Grünen-Parteichefin Baerbock sagt, die Zeit der politischen Lager sei vorbei. Sind die Grünen jetzt nach allen Seiten offen?

Es ist richtig, dass wir mit allen demokratischen Parteien gesprächsbereit sind – nicht aber mit der AfD. Das verbietet sich von selbst. Programmatisch und inhaltlich verbindet uns natürlich mehr mit der SPD als mit Union oder FDP. Aber auch die SPD-Vorsitzende Nahles hat zuletzt unsägliche Äußerungen etwa über Klimaschützer gemacht. Das zeigt: Wir Grünen müssen aus eigener Kraft stärker werden.

Sollte die Große Koalition auseinanderbrechen, würden die Grünen dann noch einmal für eine Neuauflage eines Jamaika-Bündnisses zur Verfügung stehen?

Wir sollten jetzt nicht spekulieren. Wir warten die Wahlen in Hessen ab. Was dann auf Bundesebene passiert, ist offen. Die Große Koalition produziert jedenfalls seit einiger Zeit mehr Probleme, als sie löst. Horst Seehofer ist eine dominante Ursache für die Schwäche der Großen Koalition. Eine andere ist die Kanzlerin mit ihrer fehlenden Führung und der nicht vorhersehbaren Politik kleinster Schritte, des Durchwurschtelns und plötzlicher, nicht erklärter Wendemanöver. Man denke nur an die Energiepolitik.

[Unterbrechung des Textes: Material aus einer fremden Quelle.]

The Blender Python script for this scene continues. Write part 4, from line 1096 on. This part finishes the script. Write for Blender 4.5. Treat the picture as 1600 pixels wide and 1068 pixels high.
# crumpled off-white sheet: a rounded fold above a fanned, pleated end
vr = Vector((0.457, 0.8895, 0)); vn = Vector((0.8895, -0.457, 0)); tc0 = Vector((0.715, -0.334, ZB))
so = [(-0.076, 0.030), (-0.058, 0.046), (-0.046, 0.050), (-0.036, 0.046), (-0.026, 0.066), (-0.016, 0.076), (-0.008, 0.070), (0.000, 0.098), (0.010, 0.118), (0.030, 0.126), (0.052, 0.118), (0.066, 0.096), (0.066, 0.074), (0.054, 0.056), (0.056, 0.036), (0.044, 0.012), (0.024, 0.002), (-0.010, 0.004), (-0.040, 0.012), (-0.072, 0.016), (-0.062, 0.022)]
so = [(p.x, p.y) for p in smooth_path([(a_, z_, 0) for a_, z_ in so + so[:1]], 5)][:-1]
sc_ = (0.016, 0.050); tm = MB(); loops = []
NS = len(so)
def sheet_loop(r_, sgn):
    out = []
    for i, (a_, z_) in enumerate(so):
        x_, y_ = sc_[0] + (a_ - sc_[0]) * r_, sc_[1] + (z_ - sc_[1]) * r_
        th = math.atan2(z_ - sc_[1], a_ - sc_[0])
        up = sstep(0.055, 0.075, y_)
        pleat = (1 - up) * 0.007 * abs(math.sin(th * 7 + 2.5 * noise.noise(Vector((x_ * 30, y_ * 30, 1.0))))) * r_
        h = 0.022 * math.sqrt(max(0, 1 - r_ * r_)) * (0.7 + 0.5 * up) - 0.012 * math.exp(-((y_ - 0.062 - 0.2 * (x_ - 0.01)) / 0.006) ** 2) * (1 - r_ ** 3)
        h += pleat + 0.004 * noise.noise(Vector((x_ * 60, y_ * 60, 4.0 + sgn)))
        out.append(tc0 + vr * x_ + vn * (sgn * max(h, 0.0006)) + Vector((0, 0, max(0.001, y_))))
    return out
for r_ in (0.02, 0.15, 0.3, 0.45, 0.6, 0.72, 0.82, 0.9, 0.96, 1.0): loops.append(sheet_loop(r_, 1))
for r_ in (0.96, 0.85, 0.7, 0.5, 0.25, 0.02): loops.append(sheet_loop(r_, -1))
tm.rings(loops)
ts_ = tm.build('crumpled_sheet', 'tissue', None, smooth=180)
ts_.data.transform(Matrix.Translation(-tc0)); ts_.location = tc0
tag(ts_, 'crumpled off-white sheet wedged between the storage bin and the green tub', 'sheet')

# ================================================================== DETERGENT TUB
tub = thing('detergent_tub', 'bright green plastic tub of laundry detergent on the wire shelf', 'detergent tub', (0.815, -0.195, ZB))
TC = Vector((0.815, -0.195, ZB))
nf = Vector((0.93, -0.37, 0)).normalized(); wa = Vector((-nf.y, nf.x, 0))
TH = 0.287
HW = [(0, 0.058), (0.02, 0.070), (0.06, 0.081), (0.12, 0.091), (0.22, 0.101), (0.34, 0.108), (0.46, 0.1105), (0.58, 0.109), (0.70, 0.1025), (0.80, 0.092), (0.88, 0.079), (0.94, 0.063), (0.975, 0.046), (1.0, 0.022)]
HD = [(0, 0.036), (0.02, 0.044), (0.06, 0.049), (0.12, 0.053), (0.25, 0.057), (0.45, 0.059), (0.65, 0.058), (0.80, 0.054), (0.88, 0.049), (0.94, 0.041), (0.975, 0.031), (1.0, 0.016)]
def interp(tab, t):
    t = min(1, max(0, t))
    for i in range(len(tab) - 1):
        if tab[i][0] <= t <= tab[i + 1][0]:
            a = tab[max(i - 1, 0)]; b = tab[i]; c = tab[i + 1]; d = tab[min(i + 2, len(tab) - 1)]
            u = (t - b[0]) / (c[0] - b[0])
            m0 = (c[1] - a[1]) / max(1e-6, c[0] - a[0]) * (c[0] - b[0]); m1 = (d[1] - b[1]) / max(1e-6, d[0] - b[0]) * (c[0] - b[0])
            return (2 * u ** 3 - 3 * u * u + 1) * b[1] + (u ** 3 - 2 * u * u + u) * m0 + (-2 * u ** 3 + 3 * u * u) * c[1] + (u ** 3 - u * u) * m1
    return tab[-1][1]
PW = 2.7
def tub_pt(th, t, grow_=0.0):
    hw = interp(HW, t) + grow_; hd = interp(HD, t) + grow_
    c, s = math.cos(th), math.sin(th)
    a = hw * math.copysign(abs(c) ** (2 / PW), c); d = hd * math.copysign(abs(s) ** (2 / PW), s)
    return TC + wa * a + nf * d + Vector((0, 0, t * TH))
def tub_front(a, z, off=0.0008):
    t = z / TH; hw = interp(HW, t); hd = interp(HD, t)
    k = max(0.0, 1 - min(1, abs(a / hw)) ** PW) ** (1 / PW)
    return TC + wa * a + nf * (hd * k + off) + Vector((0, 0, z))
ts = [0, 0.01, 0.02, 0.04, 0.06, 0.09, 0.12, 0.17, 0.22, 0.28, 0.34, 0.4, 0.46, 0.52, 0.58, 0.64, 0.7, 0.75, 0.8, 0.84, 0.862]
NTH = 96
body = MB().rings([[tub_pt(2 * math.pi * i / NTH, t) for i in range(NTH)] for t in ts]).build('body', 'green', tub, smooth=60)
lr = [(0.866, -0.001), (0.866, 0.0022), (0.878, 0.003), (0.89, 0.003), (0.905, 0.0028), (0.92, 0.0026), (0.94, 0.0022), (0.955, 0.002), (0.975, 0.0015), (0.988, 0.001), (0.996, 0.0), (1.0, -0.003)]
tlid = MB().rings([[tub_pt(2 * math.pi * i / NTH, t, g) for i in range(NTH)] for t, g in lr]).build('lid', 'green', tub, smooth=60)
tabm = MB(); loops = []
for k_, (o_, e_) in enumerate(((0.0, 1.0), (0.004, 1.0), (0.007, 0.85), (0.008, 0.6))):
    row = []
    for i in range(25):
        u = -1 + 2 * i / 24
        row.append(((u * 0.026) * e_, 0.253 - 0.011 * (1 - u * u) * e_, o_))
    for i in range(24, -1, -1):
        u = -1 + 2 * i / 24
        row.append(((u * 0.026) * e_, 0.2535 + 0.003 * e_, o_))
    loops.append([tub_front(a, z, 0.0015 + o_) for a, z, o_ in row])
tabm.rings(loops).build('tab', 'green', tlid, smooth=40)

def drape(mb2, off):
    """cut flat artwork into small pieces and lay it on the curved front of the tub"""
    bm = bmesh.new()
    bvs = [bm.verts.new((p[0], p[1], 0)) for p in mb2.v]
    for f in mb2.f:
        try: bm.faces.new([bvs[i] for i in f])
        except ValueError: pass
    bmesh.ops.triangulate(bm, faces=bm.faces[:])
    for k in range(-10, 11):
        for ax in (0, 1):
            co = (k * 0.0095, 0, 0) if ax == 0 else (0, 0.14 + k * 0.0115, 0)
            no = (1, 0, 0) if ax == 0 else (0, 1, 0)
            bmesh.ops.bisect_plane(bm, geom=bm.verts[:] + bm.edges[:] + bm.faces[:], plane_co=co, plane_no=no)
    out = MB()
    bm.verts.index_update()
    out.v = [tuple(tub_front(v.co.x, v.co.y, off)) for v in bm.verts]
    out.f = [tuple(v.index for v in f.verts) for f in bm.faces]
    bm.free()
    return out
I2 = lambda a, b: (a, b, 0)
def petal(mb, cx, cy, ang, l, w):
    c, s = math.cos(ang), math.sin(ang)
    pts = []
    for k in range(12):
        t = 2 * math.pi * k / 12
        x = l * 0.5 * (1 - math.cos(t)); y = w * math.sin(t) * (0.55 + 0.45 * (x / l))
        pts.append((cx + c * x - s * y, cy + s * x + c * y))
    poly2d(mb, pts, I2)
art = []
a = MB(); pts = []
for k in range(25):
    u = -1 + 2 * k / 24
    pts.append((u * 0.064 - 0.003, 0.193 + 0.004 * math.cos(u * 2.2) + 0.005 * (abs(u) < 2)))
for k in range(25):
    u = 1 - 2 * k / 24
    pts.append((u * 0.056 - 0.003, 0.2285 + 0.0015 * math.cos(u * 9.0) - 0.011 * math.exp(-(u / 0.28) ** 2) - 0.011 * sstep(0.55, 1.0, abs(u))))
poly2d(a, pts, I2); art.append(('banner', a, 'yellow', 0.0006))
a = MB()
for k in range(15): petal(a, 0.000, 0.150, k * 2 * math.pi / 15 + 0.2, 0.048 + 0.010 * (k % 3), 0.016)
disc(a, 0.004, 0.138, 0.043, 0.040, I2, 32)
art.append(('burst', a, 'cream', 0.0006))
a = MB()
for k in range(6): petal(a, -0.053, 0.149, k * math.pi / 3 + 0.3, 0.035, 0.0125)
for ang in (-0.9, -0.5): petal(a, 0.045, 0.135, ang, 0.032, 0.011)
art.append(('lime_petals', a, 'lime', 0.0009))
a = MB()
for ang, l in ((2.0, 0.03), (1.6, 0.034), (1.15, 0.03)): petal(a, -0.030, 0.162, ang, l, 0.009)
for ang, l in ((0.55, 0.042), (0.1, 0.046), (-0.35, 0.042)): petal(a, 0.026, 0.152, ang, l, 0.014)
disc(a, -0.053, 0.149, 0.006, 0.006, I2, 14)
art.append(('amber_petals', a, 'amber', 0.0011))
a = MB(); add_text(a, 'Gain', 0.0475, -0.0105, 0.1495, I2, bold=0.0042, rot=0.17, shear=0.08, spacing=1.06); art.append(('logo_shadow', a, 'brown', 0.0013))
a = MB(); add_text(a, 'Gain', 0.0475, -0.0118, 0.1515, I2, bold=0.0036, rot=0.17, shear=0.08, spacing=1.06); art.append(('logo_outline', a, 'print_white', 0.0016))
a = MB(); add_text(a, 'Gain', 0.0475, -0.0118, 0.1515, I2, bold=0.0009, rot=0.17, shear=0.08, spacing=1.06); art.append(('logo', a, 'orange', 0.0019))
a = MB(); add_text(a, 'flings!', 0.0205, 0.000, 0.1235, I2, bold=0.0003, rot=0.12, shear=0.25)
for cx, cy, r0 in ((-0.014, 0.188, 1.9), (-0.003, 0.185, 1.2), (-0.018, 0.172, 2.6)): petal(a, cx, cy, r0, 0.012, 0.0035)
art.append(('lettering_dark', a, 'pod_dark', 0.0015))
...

Noch im Herbst 2010 hat Frau Merkel die Laufzeit der Atomkraftwerke verlängert und nach Fukushima die Energiewende ausgerufen und den Kurs um 180 Grad geändert. In der Flüchtlingspolitik war es genauso. Merkel moderiert, anstatt zu führen. Und im letzten Moment ändert sie ihren Kurs, ohne dies zu erklären.